Carl Icahn, in his recent Op-Ed piece published in The Wall Street Journal, points out the value of activist investing. He emphasizes that shareholders should have the right to hold management accountable for results and to oversee operations. Harvard professor Lucian Bebchuk and co-authors recently conducted a study of 2000 shareholder activist campaigns from 1994 to 2007. The study concluded that operating performance improves following activist interventions, and that such changes continue for years after the interventions.

Carl Icahn

Carl Icahn on Business Judgment Rule

Mr. Icahn highlights the fact that corporate boards can ignore shareholder votes under the “business judgment rule” backed by U.S. state laws and courts, undermining the voice of a majority. He writes,

“When things aren’t going well, citizens can vote the leaders out. A lot of blood has been shed for these rights, and while democracy isn’t perfect, to paraphrase Winston Churchill, it’s far better than any other system of government.”

This rule strips shareholders of having a say and recourse that holds management accountable and relegates them to “take it or leave it” status for their stakes in public firms. Laws favorable to management and corporate boards came about after years of lobbying by pro-management groups in state legislatures. Such laws may perpetuate the tenure of CEOs that are incompetent and fail to maximize profitability and resource use for the business they run. They also enable management and directors to dilute stakes of shareholders that could vote management out (usually 10 to 15 percent ownership) by issuing more shares, which in turn can result in preventing a management and director shake up. Such structural changes are usually necessary to turn around a failing business model by using new ideas and strategies.

Dell an example of dysfunctional governance

Icahn cites Dell Inc. (NASDAQ:DELL) as an example of dysfunctional corporate governance. The company has lost millions of dollars in market capitalization as its CEO Michael Dell failed to adapt the company’s strategy to the changing dynamics in the PC market. Instead of giving shareholders options to choose new management to turn the company around, the Dell board froze out shareholders and voted last week to allow Michael Dell to buy the company at a bargain price using shareholder funds. The board’s decision deprived shareholders of potential price appreciation that could result from Michael Dell’s establishment of new businesses. Shareholders voted down the transfer to Michael Dell earlier in 2013, and Dell’s board not only ignored the vote’s outcome but also changed the voting rules and the voting dates. The voting for the leveraged buyout by Silver Lake Partners and Michael Dell was concluded on Wednesday, with a winning outcome for the CEO.

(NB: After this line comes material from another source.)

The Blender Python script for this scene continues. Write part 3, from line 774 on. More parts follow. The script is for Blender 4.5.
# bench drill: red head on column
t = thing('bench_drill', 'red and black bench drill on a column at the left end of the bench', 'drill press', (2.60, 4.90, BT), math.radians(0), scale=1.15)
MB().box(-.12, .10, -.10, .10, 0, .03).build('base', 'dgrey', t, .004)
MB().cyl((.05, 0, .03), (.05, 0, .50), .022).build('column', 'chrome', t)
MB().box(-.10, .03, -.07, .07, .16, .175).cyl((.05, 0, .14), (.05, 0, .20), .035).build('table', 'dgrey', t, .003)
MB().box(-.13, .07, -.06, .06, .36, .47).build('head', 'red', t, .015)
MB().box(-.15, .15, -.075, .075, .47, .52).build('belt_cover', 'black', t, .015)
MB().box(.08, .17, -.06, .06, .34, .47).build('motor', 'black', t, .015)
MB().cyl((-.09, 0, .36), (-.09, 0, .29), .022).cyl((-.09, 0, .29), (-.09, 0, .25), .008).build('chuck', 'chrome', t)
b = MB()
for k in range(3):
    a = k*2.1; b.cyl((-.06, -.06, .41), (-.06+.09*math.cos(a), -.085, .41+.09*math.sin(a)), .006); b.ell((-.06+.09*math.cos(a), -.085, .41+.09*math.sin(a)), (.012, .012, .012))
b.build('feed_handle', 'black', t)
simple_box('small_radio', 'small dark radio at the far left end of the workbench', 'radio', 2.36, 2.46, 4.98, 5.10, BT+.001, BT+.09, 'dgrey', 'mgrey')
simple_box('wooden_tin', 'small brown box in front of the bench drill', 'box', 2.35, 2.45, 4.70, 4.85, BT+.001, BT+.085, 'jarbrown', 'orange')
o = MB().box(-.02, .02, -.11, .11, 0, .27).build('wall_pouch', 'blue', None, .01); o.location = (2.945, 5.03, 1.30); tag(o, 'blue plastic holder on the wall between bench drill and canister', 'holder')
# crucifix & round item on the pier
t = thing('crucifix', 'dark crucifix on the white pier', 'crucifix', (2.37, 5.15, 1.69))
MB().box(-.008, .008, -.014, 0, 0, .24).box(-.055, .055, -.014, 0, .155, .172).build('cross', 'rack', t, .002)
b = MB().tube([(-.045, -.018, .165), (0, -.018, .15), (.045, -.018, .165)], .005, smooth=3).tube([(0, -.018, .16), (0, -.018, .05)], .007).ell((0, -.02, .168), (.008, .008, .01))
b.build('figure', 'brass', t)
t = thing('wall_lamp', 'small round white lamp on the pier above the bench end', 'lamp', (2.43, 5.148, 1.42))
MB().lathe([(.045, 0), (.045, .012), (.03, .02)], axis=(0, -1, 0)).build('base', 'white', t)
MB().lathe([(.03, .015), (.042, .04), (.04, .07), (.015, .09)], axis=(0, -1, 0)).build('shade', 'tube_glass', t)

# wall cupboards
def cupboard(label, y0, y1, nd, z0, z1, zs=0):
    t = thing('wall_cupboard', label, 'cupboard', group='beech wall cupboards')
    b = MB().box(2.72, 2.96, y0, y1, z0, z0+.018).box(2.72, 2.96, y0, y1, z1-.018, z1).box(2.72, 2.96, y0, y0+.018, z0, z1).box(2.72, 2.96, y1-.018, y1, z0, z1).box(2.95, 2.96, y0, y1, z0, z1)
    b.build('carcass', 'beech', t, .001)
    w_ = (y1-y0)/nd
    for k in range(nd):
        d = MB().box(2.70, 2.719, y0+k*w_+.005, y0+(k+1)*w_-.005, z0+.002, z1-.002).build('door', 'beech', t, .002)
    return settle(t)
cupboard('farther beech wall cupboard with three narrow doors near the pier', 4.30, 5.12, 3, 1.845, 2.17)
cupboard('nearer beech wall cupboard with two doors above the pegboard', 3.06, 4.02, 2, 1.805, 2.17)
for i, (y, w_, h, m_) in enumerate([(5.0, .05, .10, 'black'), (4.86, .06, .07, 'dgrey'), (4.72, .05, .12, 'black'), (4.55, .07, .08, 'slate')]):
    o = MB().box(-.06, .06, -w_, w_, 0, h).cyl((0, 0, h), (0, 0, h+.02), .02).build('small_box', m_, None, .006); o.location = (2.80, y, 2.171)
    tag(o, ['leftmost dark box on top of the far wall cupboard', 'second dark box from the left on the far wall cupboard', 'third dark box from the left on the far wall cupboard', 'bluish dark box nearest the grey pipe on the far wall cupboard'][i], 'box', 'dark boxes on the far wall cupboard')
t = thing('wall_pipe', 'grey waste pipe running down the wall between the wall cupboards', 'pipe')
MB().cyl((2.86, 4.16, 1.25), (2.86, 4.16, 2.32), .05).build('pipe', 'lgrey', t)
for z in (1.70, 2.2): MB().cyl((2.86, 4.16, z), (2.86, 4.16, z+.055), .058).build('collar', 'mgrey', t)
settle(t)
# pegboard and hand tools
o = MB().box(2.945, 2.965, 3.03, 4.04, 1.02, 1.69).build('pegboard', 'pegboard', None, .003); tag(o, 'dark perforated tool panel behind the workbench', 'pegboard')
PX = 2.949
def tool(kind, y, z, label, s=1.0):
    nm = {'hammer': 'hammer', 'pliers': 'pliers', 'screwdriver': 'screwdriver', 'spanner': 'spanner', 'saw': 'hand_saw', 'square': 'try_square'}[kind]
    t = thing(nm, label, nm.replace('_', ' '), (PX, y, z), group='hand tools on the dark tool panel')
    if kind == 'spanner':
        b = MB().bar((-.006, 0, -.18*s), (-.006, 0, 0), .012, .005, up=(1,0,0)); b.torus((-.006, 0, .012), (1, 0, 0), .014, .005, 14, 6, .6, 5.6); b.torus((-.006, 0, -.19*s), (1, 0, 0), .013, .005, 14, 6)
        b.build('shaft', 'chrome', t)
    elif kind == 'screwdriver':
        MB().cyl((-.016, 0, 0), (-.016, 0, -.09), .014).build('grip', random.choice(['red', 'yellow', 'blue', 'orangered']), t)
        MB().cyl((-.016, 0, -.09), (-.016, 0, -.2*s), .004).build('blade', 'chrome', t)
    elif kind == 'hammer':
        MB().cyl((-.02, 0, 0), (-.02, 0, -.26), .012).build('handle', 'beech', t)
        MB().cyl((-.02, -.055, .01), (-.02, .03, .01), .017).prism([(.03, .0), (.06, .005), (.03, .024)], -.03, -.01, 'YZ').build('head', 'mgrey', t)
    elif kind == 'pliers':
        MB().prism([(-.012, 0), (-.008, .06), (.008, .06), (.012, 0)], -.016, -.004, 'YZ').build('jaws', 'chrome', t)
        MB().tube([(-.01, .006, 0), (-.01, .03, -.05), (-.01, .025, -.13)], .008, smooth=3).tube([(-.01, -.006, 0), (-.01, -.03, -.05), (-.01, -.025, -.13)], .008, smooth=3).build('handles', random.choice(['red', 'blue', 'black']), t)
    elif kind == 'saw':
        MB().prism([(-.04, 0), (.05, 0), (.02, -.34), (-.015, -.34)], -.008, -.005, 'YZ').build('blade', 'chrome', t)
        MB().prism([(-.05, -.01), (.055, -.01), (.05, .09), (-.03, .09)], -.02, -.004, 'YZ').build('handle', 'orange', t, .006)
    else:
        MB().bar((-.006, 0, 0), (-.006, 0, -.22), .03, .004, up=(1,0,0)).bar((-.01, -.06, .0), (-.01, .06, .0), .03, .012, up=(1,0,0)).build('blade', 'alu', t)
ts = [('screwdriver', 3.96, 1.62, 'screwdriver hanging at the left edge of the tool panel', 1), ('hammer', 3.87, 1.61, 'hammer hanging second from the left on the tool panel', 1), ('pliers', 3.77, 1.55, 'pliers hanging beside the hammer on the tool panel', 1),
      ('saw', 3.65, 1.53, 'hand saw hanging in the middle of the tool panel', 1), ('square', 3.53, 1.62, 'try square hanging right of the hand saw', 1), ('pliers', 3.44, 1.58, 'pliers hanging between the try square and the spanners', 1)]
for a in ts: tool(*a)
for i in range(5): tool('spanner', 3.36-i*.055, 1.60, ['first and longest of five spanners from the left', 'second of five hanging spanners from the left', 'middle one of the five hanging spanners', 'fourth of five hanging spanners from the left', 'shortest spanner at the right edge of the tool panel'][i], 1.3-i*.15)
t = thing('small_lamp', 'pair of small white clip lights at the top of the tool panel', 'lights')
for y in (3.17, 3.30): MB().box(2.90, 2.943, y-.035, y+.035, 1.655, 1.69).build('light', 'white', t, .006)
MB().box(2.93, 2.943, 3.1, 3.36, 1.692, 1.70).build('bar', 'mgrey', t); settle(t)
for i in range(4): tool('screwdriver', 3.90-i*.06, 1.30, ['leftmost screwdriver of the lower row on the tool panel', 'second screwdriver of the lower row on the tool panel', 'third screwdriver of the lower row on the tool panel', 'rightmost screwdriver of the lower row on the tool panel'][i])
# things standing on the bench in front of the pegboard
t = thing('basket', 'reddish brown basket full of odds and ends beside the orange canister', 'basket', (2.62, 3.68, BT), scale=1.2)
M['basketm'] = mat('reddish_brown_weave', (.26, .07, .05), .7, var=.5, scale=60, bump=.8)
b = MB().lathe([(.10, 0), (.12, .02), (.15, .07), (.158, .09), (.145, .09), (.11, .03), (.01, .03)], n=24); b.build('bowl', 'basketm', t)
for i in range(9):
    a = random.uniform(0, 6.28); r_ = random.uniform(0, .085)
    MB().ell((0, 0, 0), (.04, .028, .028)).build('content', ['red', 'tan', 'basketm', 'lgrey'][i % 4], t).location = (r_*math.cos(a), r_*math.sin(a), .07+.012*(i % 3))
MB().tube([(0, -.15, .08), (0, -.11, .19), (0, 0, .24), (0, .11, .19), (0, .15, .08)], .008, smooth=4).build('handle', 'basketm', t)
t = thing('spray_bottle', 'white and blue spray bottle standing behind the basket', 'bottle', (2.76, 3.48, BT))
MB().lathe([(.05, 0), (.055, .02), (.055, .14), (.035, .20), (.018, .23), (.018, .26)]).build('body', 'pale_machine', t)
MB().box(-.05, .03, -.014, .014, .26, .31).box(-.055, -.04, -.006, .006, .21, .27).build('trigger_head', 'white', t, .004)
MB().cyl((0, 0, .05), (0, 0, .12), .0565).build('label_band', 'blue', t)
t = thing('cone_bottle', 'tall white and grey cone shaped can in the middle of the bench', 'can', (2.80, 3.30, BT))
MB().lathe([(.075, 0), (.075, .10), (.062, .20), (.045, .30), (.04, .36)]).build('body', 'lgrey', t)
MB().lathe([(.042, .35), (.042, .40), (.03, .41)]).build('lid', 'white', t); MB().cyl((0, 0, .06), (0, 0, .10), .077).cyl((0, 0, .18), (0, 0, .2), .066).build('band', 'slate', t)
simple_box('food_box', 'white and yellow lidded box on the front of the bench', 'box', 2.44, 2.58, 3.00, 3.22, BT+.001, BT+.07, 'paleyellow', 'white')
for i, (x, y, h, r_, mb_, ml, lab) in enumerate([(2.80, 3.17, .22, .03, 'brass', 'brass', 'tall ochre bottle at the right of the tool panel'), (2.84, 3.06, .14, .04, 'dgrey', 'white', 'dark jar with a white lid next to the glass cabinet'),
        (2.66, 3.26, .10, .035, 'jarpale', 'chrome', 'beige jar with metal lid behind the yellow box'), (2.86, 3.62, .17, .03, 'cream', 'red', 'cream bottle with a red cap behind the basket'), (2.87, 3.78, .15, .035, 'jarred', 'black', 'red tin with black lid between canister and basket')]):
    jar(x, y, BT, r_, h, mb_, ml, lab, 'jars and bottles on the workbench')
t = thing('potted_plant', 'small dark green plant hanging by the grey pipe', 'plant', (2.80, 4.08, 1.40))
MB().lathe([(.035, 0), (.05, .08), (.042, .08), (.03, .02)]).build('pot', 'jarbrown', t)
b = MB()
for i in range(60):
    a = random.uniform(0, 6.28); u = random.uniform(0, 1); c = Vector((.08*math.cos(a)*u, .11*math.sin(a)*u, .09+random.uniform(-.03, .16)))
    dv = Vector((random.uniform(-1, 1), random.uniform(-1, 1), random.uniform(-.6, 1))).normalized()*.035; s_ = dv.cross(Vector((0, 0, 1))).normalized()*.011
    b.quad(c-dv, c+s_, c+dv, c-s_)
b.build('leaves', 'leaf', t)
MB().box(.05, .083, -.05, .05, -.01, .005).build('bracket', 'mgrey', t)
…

The performance record at Icahn Enterprises LP (NASDAQ:IEP) is an example of success in activist investing. If an investor maintained a position in the IEP from January 1, 2000 through September 10, 2013, he would have a return of 1116 percent versus the 49 percent earned by the S&P 500 in the same period. Additional, Mr. Icahn notes that the cumulative total return of the IEP hedge fund was 254 percent from November 1, 2004 to September 10, 2013, which is equivalent to a 16 percent annualized return. In contrast, the S&P 500 earned 80 percent in the same period resulting in a 7 percent annualized return.

Activism at companies depends on making the right choice

Carl Icahn concedes that activist investing is very challenging, and success depends on both choosing the right companies, i.e. companies that have good fundamentals and business profitability potential, and in investing in underperformers. The latter includes forcing the firms to change and often this is done by replacing management and demanding accountability for results. Implementing management changes through activist campaigns can prove to be costly and challenging, as CEOs do lash out at activists through negative media campaigns and legal action in courts. The process is time consuming and capital intensive, meaning funds may be tied up for years before meaningful results can be achieved.

Mr. Icahn exhorts shareholders to stand up for their rights, and he is using Twitter and other media to make them aware of the means to exercise such rights. He calls for institutional investors such as mutual funds and index funds to exercise their power against incompetent boards and management. Finally, Mr. Icahn believes that laws shall be changed to provide shareholders with voting power that can be used by a broad base of activists to hold management and directors accountable for the long term, as opposed to narrow voting rights that are not strong enough to drive management changes when necessary to improve businesses.